### [What you will do]
It is required that all of the data be written out exactly.

### [Given information]
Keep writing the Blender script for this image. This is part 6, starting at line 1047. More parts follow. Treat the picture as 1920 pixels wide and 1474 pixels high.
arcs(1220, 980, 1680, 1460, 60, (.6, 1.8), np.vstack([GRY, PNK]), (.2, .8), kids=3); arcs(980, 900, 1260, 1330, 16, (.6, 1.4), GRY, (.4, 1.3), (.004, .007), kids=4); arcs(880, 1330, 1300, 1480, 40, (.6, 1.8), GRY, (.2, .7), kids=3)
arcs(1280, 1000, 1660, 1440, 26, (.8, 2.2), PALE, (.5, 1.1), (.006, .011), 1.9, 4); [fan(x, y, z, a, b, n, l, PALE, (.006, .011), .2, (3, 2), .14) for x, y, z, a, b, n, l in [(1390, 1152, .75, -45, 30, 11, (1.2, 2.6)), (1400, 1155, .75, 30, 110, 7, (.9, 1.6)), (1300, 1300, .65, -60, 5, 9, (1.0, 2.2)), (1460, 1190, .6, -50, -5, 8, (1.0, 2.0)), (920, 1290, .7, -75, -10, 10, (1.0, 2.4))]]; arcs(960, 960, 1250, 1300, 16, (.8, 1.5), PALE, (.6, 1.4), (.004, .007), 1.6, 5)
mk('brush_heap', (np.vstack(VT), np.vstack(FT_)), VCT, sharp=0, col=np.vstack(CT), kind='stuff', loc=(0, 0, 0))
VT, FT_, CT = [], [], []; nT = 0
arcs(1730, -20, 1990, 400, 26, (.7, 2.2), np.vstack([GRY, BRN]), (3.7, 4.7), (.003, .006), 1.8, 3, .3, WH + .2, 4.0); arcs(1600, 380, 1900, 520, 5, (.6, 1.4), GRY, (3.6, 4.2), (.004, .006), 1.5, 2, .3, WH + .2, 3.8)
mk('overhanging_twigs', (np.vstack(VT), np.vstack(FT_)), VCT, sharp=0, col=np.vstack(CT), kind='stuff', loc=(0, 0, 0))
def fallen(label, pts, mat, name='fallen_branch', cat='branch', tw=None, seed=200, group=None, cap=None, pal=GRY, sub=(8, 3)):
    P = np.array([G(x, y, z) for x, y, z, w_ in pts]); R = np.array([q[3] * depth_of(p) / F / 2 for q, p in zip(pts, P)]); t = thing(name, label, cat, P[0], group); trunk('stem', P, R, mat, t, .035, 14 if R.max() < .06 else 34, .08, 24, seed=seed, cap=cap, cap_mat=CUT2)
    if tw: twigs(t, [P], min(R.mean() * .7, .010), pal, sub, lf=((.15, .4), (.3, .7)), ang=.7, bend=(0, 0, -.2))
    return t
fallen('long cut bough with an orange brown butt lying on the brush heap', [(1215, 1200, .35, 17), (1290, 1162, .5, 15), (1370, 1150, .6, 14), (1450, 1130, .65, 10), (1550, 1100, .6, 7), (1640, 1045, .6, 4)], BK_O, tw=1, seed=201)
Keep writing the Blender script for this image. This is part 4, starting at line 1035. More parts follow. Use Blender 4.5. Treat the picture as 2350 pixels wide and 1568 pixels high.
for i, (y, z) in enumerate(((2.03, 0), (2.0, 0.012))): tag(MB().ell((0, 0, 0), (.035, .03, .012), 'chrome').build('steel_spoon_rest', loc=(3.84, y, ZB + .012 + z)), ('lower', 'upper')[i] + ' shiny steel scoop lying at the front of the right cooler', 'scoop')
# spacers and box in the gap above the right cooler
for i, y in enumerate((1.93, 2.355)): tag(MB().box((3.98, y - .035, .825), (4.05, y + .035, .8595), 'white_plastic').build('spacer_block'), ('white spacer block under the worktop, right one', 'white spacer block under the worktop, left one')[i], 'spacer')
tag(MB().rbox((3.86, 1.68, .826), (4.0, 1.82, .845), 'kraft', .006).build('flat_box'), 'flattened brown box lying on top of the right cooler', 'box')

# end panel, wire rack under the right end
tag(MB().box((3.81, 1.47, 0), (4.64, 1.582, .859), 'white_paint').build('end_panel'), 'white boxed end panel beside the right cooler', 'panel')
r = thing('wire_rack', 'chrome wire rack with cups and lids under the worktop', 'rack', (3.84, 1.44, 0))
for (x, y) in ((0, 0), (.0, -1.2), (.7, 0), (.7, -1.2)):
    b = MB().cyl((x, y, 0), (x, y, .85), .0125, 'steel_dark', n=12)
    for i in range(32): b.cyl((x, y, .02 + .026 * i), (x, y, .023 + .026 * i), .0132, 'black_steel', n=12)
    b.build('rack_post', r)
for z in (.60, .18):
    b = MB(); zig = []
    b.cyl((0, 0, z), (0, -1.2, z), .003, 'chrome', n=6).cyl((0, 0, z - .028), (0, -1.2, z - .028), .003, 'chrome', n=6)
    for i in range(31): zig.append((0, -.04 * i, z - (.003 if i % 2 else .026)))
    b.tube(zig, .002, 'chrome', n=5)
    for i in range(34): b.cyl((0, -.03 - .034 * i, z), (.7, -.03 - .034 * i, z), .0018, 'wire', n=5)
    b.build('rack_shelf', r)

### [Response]
Keep writing the Blender script for this image. This is part 6, starting at line 1047. More parts follow. Treat the picture as 1920 pixels wide and 1474 pixels high.
arcs(1220, 980, 1680, 1460, 60, (.6, 1.8), np.vstack([GRY, PNK]), (.2, .8), kids=3); arcs(980, 900, 1260, 1330, 16, (.6, 1.4), GRY, (.4, 1.3), (.004, .007), kids=4); arcs(880, 1330, 1300, 1480, 40, (.6, 1.8), GRY, (.2, .7), kids=3)
arcs(1280, 1000, 1660, 1440, 26, (.8, 2.2), PALE, (.5, 1.1), (.006, .011), 1.9, 4); [fan(x, y, z, a, b, n, l, PALE, (.006, .011), .2, (3, 2), .14) for x, y, z, a, b, n, l in [(1390, 1152, .75, -45, 30, 11, (1.2, 2.6)), (1400, 1155, .75, 30, 110, 7, (.9, 1.6)), (1300, 1300, .65, -60, 5, 9, (1.0, 2.2)), (1460, 1190, .6, -50, -5, 8, (1.0, 2.0)), (920, 1290, .7, -75, -10, 10, (1.0, 2.4))]]; arcs(960, 960, 1250, 1300, 16, (.8, 1.5), PALE, (.6, 1.4), (.004, .007), 1.6, 5)
mk('brush_heap', (np.vstack(VT), np.vstack(FT_)), VCT, sharp=0, col=np.vstack(CT), kind='stuff', loc=(0, 0, 0))
VT, FT_, CT = [], [], []; nT = 0
arcs(1730, -20, 1990, 400, 26, (.7, 2.2), np.vstack([GRY, BRN]), (3.7, 4.7), (.003, .006), 1.8, 3, .3, WH + .2, 4.0); arcs(1600, 380, 1900, 520, 5, (.6, 1.4), GRY, (3.6, 4.2), (.004, .006), 1.5, 2, .3, WH + .2, 3.8)
mk('overhanging_twigs', (np.vstack(VT), np.vstack(FT_)), VCT, sharp=0, col=np.vstack(CT), kind='stuff', loc=(0, 0, 0))
def fallen(label, pts, mat, name='fallen_branch', cat='branch', tw=None, seed=200, group=None, cap=None, pal=GRY, sub=(8, 3)):
    P = np.array([G(x, y, z) for x, y, z, w_ in pts]); R = np.array([q[3] * depth_of(p) / F / 2 for q, p in zip(pts, P)]); t = thing(name, label, cat, P[0], group); trunk('stem', P, R, mat, t, .035, 14 if R.max() < .06 else 34, .08, 24, seed=seed, cap=cap, cap_mat=CUT2)
    if tw: twigs(t, [P], min(R.mean() * .7, .010), pal, sub, lf=((.15, .4), (.3, .7)), ang=.7, bend=(0, 0, -.2))
    return t
fallen('long cut bough with an orange brown butt lying on the brush heap', [(1215, 1200, .35, 17), (1290, 1162, .5, 15), (1370, 1150, .6, 14), (1450, 1130, .65, 10), (1550, 1100, .6, 7), (1640, 1045, .6, 4)], BK_O, tw=1, seed=201)
Keep writing the Blender script for this image. This is part 4, starting at line 1035. More parts follow. Use Blender 4.5. Treat the picture as 2350 pixels wide and 1568 pixels high.
for i, (y, z) in enumerate(((2.03, 0), (2.0, 0.012))): tag(MB().ell((0, 0, 0), (.035, .03, .012), 'chrome').build('steel_spoon_rest', loc=(3.84, y, ZB + .012 + z)), ('lower', 'upper')[i] + ' shiny steel scoop lying at the front of the right cooler', 'scoop')
# spacers and box in the gap above the right cooler
for i, y in enumerate((1.93, 2.355)): tag(MB().box((3.98, y - .035, .825), (4.05, y + .035, .8595), 'white_plastic').build('spacer_block'), ('white spacer block under the worktop, right one', 'white spacer block under the worktop, left one')[i], 'spacer')
tag(MB().rbox((3.86, 1.68, .826), (4.0, 1.82, .845), 'kraft', .006).build('flat_box'), 'flattened brown box lying on top of the right cooler', 'box')

# end panel, wire rack under the right end
tag(MB().box((3.81, 1.47, 0), (4.64, 1.582, .859), 'white_paint').build('end_panel'), 'white boxed end panel beside the right cooler', 'panel')
r = thing('wire_rack', 'chrome wire rack with cups and lids under the worktop', 'rack', (3.84, 1.44, 0))
for (x, y) in ((0, 0), (.0, -1.2), (.7, 0), (.7, -1.2)):
    b = MB().cyl((x, y, 0), (x, y, .85), .0125, 'steel_dark', n=12)
    for i in range(32): b.cyl((x, y, .02 + .026 * i), (x, y, .023 + .026 * i), .0132, 'black_steel', n=12)
    b.build('rack_post', r)
for z in (.60, .18):
    b = MB(); zig = []
    b.cyl((0, 0, z), (0, -1.2, z), .003, 'chrome', n=6).cyl((0, 0, z - .028), (0, -1.2, z - .028), .003, 'chrome', n=6)
    for i in range(31): zig.append((0, -.04 * i, z - (.003 if i % 2 else .026)))
    b.tube(zig, .002, 'chrome', n=5)
    for i in range(34): b.cyl((0, -.03 - .034 * i, z), (.7, -.03 - .034 * i, z), .0018, 'wire', n=5)
    b.build('rack_shelf', r)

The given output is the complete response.